Scripts that build scenes:

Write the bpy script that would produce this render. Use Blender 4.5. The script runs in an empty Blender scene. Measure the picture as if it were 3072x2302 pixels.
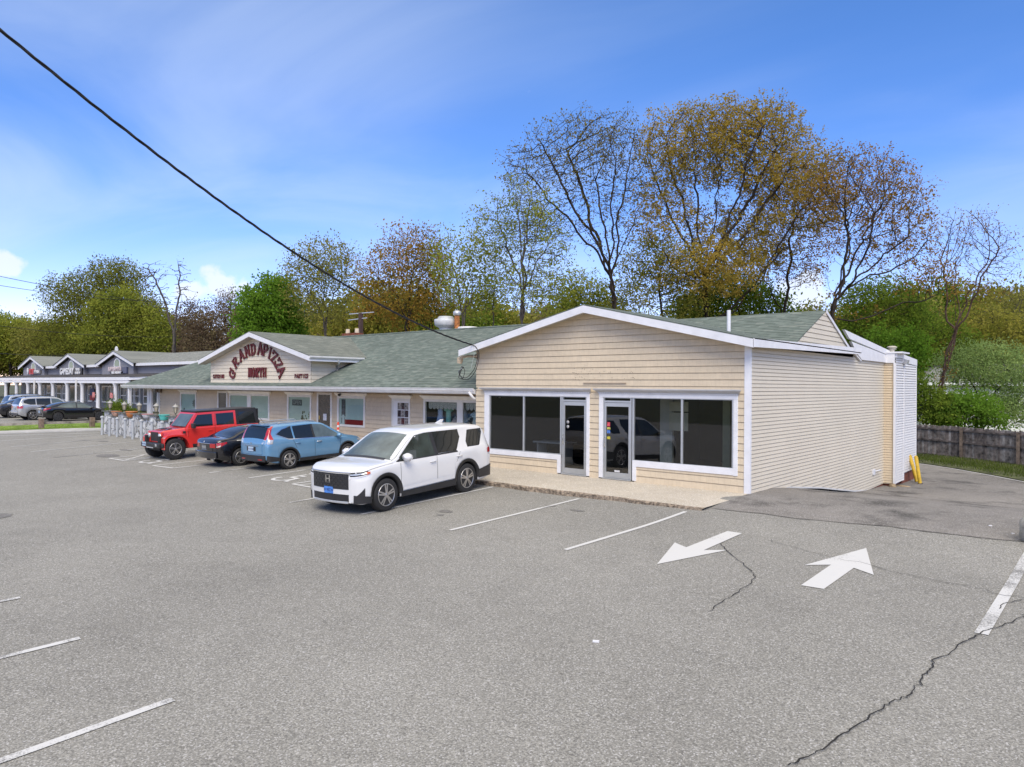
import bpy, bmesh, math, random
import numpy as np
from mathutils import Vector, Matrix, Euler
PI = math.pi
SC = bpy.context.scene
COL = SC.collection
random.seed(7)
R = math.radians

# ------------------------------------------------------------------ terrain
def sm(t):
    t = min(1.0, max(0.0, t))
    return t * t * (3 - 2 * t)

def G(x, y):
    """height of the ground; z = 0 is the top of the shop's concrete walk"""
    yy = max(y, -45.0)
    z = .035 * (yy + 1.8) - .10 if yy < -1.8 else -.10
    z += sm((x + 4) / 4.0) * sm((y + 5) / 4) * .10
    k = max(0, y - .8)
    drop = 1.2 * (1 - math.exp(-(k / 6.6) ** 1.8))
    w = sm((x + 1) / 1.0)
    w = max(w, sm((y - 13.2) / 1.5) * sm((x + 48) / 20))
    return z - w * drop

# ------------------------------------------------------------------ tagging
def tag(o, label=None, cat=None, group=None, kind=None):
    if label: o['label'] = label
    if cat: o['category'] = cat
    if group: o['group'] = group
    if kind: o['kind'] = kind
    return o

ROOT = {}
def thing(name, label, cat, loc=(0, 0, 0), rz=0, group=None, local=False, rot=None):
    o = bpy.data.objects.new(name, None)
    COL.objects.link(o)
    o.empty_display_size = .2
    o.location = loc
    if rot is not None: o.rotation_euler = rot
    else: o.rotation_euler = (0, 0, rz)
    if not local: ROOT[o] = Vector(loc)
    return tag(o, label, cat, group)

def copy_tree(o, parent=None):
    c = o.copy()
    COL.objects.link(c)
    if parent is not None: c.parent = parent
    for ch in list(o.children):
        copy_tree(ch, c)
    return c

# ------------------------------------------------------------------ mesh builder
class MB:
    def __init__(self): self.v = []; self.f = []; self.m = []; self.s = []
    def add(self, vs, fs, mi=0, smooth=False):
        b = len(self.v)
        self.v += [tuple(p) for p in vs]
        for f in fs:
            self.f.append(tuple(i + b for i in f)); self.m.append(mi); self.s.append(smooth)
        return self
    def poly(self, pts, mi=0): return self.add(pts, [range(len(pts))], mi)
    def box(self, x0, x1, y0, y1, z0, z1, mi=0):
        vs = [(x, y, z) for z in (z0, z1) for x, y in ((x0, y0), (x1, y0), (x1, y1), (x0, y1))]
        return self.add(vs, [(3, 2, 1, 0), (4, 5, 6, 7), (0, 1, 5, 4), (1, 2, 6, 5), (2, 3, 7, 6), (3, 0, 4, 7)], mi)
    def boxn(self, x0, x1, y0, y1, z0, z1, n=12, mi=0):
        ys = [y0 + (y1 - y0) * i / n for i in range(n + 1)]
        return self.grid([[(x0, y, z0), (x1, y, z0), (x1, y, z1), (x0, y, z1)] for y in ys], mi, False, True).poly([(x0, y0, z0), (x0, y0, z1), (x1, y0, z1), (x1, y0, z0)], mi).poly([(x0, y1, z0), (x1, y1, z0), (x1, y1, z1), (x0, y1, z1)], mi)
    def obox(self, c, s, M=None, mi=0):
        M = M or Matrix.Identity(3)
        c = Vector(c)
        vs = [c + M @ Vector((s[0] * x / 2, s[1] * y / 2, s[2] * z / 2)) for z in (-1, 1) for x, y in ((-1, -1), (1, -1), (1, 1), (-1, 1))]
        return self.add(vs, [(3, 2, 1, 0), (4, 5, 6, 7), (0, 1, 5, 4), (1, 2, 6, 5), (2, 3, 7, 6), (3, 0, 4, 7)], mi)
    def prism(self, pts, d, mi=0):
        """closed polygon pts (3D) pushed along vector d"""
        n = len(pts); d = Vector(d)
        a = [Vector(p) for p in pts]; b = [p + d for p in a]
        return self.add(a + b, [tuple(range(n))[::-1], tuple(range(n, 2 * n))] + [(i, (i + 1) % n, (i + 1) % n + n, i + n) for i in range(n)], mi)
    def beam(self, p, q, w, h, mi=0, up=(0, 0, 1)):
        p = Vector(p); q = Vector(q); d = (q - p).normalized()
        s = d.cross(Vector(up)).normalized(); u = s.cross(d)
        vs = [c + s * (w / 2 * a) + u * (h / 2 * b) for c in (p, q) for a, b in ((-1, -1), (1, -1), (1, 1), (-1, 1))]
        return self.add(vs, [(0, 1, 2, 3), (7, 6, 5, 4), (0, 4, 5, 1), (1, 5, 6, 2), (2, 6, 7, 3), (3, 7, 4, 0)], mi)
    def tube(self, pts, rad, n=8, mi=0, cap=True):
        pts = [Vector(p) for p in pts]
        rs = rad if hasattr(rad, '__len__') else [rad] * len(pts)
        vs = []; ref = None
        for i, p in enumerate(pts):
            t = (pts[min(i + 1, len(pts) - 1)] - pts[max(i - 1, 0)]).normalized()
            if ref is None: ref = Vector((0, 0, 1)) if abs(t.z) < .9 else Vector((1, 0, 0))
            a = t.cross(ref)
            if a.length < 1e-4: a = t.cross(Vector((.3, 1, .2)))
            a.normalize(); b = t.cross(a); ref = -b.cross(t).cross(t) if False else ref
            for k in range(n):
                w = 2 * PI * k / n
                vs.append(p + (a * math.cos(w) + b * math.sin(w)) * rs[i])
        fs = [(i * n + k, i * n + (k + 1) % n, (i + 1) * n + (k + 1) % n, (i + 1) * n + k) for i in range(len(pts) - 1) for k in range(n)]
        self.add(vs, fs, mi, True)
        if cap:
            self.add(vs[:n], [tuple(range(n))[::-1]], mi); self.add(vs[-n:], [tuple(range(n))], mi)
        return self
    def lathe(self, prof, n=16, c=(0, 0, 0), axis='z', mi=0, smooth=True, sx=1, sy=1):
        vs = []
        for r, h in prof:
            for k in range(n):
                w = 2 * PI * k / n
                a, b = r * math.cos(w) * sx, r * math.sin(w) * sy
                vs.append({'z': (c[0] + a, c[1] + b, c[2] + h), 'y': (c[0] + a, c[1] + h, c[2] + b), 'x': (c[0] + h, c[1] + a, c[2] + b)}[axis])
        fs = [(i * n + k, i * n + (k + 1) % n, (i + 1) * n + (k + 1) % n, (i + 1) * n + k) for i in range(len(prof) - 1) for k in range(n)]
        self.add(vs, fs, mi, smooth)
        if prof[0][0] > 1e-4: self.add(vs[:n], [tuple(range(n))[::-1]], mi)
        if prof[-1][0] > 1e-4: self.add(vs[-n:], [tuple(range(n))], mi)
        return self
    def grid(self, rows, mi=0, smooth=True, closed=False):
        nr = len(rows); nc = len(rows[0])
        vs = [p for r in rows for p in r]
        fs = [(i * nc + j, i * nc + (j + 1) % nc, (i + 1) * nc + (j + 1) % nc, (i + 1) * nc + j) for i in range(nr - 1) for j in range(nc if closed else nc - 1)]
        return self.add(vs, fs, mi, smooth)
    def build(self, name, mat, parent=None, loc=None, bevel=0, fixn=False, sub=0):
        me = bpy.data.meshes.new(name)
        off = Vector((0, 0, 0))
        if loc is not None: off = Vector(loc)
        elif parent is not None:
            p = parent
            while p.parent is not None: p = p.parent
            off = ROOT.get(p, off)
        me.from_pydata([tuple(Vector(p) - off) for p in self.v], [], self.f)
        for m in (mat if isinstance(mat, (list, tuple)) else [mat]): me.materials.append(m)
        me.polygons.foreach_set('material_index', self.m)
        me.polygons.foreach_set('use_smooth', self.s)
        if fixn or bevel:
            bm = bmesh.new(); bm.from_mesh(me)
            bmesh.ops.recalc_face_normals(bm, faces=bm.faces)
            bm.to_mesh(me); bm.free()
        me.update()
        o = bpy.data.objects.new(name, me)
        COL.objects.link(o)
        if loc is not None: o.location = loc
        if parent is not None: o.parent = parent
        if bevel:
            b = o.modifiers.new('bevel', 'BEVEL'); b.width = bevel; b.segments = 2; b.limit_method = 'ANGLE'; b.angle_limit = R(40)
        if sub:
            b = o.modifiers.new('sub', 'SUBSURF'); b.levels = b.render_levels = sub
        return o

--

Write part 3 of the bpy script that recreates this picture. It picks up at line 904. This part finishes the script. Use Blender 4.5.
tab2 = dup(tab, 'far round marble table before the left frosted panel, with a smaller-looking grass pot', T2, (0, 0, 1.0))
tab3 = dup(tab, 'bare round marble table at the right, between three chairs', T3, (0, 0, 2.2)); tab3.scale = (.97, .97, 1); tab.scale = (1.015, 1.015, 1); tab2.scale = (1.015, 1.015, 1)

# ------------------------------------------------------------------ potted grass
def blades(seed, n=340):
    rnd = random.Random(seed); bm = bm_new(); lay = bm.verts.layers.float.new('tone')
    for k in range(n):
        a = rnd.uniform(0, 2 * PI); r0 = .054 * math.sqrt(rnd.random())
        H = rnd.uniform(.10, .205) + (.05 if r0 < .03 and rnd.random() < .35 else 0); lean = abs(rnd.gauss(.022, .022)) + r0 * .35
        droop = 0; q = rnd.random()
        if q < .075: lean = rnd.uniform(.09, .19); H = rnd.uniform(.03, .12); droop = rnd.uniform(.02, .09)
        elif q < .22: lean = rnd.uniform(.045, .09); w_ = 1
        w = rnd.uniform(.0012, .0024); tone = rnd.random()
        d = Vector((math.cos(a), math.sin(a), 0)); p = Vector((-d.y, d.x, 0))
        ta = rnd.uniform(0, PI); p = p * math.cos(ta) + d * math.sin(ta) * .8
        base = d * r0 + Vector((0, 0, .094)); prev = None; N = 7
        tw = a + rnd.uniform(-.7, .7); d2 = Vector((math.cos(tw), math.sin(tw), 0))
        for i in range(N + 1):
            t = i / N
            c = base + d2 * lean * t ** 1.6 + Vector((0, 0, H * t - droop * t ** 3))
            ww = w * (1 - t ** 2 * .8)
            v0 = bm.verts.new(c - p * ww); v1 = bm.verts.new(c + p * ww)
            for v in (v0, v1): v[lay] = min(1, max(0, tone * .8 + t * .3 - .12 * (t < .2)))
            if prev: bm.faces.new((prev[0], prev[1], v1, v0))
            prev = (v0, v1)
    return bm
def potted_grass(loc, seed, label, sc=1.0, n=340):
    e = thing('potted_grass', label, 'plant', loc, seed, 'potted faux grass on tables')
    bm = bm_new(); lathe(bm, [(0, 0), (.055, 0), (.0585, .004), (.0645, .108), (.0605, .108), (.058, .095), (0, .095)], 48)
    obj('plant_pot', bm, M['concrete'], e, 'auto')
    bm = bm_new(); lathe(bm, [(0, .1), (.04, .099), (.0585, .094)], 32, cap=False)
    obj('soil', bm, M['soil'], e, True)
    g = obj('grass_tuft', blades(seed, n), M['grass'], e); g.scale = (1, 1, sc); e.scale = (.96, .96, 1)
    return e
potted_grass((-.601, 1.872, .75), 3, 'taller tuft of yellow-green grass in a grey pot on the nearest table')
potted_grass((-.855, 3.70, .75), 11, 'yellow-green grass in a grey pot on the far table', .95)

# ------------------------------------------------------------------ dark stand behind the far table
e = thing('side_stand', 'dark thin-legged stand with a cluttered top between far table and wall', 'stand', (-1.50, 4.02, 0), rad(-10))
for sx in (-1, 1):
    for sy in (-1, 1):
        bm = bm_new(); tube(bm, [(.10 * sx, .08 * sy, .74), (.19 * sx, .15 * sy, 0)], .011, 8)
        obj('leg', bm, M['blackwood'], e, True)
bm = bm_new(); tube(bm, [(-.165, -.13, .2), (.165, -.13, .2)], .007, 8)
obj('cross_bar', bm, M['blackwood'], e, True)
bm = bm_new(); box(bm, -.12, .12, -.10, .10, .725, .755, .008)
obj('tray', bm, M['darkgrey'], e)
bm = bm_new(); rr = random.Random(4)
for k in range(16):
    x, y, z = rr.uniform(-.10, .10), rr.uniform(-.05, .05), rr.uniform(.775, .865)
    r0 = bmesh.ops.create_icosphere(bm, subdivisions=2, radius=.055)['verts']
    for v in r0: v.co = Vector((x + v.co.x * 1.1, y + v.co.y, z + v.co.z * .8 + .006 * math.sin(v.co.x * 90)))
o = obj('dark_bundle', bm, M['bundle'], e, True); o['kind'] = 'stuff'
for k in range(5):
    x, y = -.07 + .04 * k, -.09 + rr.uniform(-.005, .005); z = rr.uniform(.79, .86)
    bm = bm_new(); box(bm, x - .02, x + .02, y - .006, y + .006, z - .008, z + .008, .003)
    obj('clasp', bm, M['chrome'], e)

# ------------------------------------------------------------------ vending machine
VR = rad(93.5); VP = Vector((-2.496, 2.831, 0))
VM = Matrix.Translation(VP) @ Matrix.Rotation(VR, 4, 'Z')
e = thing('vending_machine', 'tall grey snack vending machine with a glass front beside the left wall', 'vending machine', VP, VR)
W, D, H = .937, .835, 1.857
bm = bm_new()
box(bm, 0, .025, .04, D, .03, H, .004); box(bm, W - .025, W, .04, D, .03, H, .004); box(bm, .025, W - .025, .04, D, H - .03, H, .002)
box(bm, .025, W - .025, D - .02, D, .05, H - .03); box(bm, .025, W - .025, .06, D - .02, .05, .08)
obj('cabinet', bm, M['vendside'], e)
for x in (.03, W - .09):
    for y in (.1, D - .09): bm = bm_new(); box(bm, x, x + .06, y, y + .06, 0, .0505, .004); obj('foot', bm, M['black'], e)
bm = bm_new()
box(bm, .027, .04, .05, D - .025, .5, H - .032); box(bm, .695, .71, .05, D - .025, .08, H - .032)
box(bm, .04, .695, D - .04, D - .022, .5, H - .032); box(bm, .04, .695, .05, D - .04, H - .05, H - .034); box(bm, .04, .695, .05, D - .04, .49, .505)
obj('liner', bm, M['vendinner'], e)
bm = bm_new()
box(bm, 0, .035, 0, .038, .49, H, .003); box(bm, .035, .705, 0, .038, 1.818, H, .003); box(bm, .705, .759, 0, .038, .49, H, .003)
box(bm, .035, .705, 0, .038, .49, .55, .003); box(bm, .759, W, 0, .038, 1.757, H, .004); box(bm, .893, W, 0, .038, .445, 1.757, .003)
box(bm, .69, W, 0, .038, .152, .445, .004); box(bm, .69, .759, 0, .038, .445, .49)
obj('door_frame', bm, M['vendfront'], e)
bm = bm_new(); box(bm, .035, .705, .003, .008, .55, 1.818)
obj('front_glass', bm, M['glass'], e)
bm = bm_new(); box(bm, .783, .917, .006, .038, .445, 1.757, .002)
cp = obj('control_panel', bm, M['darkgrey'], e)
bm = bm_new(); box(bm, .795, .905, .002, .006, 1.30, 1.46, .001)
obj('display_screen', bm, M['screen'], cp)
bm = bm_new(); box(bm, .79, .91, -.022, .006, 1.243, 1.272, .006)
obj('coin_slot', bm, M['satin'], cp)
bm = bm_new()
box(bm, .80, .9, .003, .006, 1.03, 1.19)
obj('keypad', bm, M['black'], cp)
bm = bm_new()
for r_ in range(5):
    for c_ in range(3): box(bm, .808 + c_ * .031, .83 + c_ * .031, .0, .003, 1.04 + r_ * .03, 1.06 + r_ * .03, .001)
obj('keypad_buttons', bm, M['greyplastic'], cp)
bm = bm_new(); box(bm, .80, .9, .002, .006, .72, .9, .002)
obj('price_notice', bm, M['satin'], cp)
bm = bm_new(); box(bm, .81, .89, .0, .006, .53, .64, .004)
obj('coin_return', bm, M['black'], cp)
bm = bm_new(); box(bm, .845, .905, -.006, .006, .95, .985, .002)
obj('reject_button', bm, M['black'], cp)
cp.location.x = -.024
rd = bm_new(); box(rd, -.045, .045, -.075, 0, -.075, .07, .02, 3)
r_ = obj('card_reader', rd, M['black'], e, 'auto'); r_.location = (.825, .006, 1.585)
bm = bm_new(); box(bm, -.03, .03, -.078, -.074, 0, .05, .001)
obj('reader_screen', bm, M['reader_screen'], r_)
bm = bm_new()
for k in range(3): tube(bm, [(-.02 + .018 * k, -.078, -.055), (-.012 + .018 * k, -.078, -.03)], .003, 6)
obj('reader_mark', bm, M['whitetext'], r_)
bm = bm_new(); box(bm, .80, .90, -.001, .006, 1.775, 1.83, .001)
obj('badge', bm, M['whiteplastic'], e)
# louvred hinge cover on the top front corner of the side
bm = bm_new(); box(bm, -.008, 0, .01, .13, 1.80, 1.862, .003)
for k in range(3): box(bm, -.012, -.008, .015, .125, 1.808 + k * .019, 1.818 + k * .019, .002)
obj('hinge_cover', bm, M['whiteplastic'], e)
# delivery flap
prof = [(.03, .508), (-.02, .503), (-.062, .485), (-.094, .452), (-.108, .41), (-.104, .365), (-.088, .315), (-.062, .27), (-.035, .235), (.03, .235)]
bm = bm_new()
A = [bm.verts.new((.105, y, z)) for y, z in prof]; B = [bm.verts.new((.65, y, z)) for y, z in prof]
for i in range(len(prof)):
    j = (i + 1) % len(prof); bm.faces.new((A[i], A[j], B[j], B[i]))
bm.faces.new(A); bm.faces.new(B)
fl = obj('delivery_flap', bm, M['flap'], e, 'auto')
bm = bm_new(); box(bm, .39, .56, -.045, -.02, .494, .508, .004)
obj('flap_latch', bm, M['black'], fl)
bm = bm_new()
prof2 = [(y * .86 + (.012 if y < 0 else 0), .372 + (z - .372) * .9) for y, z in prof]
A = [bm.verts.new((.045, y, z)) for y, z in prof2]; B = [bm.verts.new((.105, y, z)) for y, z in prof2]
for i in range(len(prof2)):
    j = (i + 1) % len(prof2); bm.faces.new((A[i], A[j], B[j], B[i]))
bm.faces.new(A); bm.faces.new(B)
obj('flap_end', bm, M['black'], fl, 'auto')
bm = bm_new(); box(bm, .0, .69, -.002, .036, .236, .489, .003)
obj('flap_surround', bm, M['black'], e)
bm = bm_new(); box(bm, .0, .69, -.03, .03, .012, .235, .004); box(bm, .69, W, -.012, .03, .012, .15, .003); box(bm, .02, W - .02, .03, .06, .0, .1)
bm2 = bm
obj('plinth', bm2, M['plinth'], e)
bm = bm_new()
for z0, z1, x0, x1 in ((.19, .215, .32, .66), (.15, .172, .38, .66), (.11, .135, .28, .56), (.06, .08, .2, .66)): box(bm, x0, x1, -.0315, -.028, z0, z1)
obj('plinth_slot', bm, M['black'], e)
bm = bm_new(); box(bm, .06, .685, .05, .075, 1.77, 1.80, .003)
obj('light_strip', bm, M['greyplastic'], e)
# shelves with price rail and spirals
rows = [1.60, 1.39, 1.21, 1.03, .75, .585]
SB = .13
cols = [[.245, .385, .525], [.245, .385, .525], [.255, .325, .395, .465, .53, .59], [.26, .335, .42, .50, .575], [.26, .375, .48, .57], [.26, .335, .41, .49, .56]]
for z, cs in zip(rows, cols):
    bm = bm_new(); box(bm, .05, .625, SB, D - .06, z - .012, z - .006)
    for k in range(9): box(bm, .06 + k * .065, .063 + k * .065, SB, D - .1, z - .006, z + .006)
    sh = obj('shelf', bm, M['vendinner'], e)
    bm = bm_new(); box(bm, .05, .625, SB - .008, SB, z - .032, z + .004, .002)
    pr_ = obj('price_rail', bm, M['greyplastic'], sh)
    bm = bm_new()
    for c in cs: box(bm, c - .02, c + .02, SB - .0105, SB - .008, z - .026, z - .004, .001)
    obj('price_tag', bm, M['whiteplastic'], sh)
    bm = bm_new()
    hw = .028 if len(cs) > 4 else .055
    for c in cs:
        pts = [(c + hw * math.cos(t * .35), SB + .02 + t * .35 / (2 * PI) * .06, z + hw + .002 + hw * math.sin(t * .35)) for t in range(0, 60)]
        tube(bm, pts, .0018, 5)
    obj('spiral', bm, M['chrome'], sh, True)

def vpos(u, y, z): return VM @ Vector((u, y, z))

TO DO
Reproduce exactly, and only, the lines from the one containing "Write the bpy" through the one containing "return t * t * (3 - 2 * t)", including both; leave out any pictures.

IN RESPONSE
Write the bpy script that would produce this render. Use Blender 4.5. The script runs in an empty Blender scene. Measure the picture as if it were 3072x2302 pixels.
import bpy, bmesh, math, random
import numpy as np
from mathutils import Vector, Matrix, Euler
PI = math.pi
SC = bpy.context.scene
COL = SC.collection
random.seed(7)
R = math.radians

# ------------------------------------------------------------------ terrain
def sm(t):
    t = min(1.0, max(0.0, t))
    return t * t * (3 - 2 * t)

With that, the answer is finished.